Definitely baseboards. I've lived in 2 houses with forced air and I hated it. Like others have said it's very drying, you go from hot to cold, and it was very hard to keep the upstairs warm without the first floor feeling like an oven.
 
we have forced hot air and it's not really good for air quality. Our house is pretty dry in the winter and pretty dusty also. The one advantage to having forced hot air was that we were able to add central AC with little problem, however, running AC through the vents is not ideal since the vents are on the floor or along the baseboards and cold air naturally drops down (as opposed to hot air rising) and our upstairs does not cool down enough. We have to place floor fans in front of each vent in the bedrooms to sort of pull the cool air out of the vents and circulate around the room. When you run AC specific ducts the vents will be placed at the ceiling level and will cool more efficiently than from the floor level. While it's not perfect, it's better than no AC at all for sure, but I'm not sure I'd put in air ducts in your situation. I guess best thing to do is to price it out both ways, then weigh the pros and cons.
 
I'll be the lone disenter here. I much preferred forced air to baseboards. It takes forever for the water to get through all my baseboards where as the forced air was equal in all rooms. It's easier to close off one room on forced air & you can put filters in all your vents. Baseboards are huge dust catchers that I spend every week washing down.
 
A lot of things said here abot forced air is not true. I have an oil furnace used with a dedicated ventilation unit called an hrv. My humidity is always between 40-60 percent. My air quality is excellent(because of the hrv), and my temp is easy to set, maintain, and adjust. People who talk about could and hot floors to me says improperly sized ducting.

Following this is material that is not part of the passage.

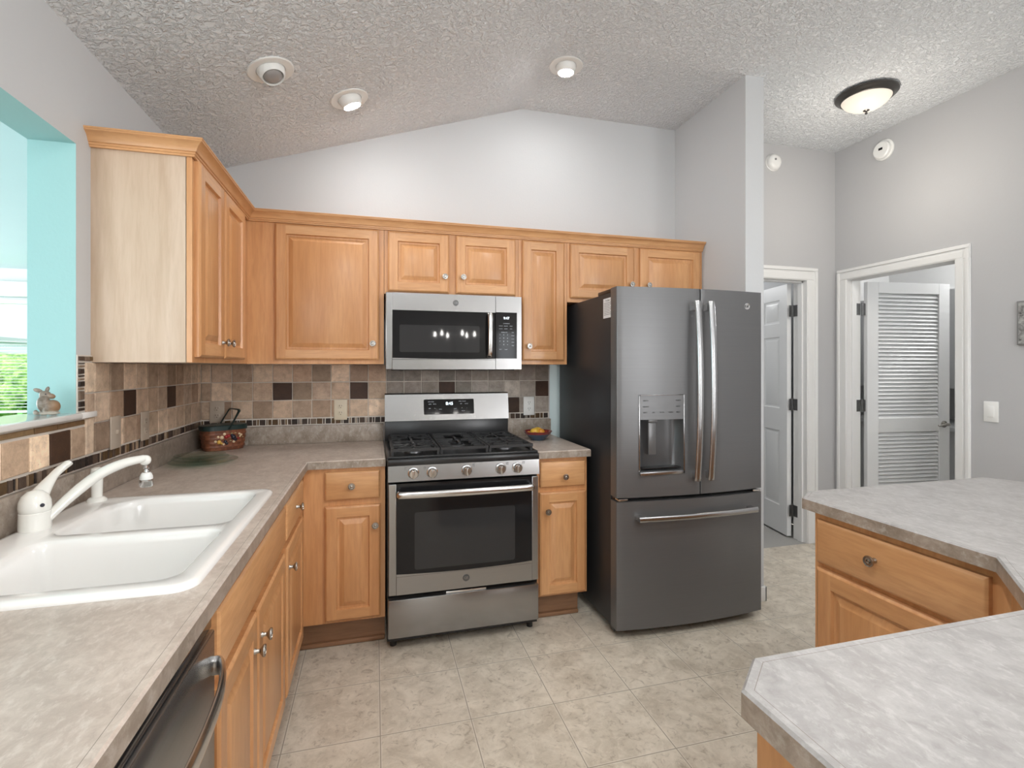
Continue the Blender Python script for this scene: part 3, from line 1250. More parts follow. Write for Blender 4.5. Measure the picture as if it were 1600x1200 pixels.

Although if you want the ultimate in efficiency I would recommend electric heat.
Anytime you use a radiant heat source you have to consider ventilation. You need air circulation in your house to maintain a clean and healthy environment.
 
The fanciest forced hot air and air conditioning combinations have three sets of ducts for a two story house, four sets of ducts for a 3 story house, etc. Registers are in both floor and ceiling with louvers to select using the ducts above for AC in summer and using the ducts below for heat in winter.

I disagree that forced air heating dries out the air in an unusual manner. Most of the air going through the system is recirculated so the humidity in the air is not lost. Simply heating the air causes the relative humidity to go down; air rising from radiators is similarly affected. Humidifiers have just as much a place in a baseboard/radiator heated house as in a forced hot air heated house.

Both forced hot air registers and baseboards have (or should have) louvers to balance the heating in different rooms.

If you have heating problems putting filters at each register in a hot air system, remove those filters and put just one large filter panel down in the furnace.